Written by Athanasia Safitri
Discussion about nature and the public support of the community may lead to the argument that if people recuperate from the sacred traditions, the balance between human and nature will be restored. It will later result in several concerns about whether the traditions relate to religious rituals and routines as well and if the relation has evidence. But does it have evidence? Comparative studies have not clearly explained if religion has any contribution to the public support for nature. Yet, there is also contention that what people believe in terms of religion and spirituality affects their actions toward nature.
Humans and Nature scale
In the 1990s, there were projects and inventions in the Netherlands on water management for human use. There was a paradigm shift: people should no longer see nature as the object that we must win over but consider it as human partner. In response to these ecological challenges, researchers at Radboud University developed the Humans and Nature (HaN) scale[1] to measure public support for caring for nature. The scale has been validated and used in more than twenty countries, but not in a country with a Muslim majority. So with a collaboration since 2019, researchers at Gadjah Mada University have been using this scale in Indonesia to seek evidence if human relations with religion can affect nature care and if there is a particular Indonesian Muslim view toward human-nature relations. Dr. Frans Wijsen[2], presented the team’s initial research findings in the Wednesday Forum on October 18, 2023.

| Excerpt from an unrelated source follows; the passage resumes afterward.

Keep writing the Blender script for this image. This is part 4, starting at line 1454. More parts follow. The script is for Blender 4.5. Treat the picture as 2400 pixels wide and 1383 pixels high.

The research was conducted in ten locations, where researchers did at least 100 structured interviews with the HaN scale and ten open interviews, considering age, gender, education, domicile, profession, and income as background variables. It uses religious affiliation along with its influence and practices, and encounter with natural disasters as criteria, with a specific focus on the Muslim population to explore a unique Muslim perspective on human – nature relation. The scale consists of a gradual process that moves from multiple-choice questions to a validated list of statements that people can agree or disagree with. It categorizes people through images of human-nature relationships: humans as masters, stewards, partners, and participants.
The result shows that basically religion plays an important part in their life and affects the decision they make. With God-statement or so to say religion and spirituality related, there are four major types of people describing the relation of human and religion toward nature; religious master, religious participant, religious steward, and humanist steward. While we can expect the presence of the religious master and participant, there is no relationship that fits what partnership describes. However, there are two types of stewardship found from the data which are religious steward and humanist steward. For religious stewards, humans are part of nature but they have the responsibility to care for nature. It goes the same with the humanist stewards, yet there is distinction that it has no religious statement that supports their agreement to care for nature. There is not much difference between the four main groups: All agree most with the humanist and religious steward, and have far lower adherence to the religious master and partner.
Does religion matter?
To conclude his presentation, Wijsen stated that overall, both religious affiliation and religious influence do not make a big difference in the human-nature relation. Muslims and Protestants have a higher agreement with the master model than Catholics and Hindus. The more religious influence, the higher agreement with the religious and humanist stewards as well as the religious master (but not with the religious participant). Religious practice, however, seems to make a difference. People who talk more about religion at home have a significantly higher agreement with the religious master, and these happen to be Muslims and Protestants. Overall, Wijsen continued that the highest agreement is with the humanist-stewardship where people agree that humans are part of nature and they need to work together with nature for a long-lasting life but it does not necessarily have to do with people’s religiosity. It seems that the relation between human and religion towards nature relies more on the human view of caring for nature itself.
We may know the era of the anthropocene when humans have had a substantial impact on our planet and human activity has been the dominant influence on climate and the environment. The preliminary result of the research suggests that the Indonesian respondents shifted from anthropocentric to ecocentric human-nature relationships. Wijsen left the audience with a question: if people nowadays start to enter the symbiocene, or period of re-integration between humans and the rest of nature? It may be a great proposal for human-nature relations of ‘living together’ where life on Earth isn’t destroyed but instead nurtured by humans.
[1] The HaN scale is an instrument to measure public support for climate change mitigation and adaptation (floods in Europe, integral river management based on co-creation of knowledge).
[2] Frans Wijsen is Professor Emeritus in the Department of Empirical and Practical Religious Studies at Radboud University, the Netherlands, and Adjunct Professor in the Graduate School, UGM. He is also the Chair of the International Society of Dialogical Science Foundation.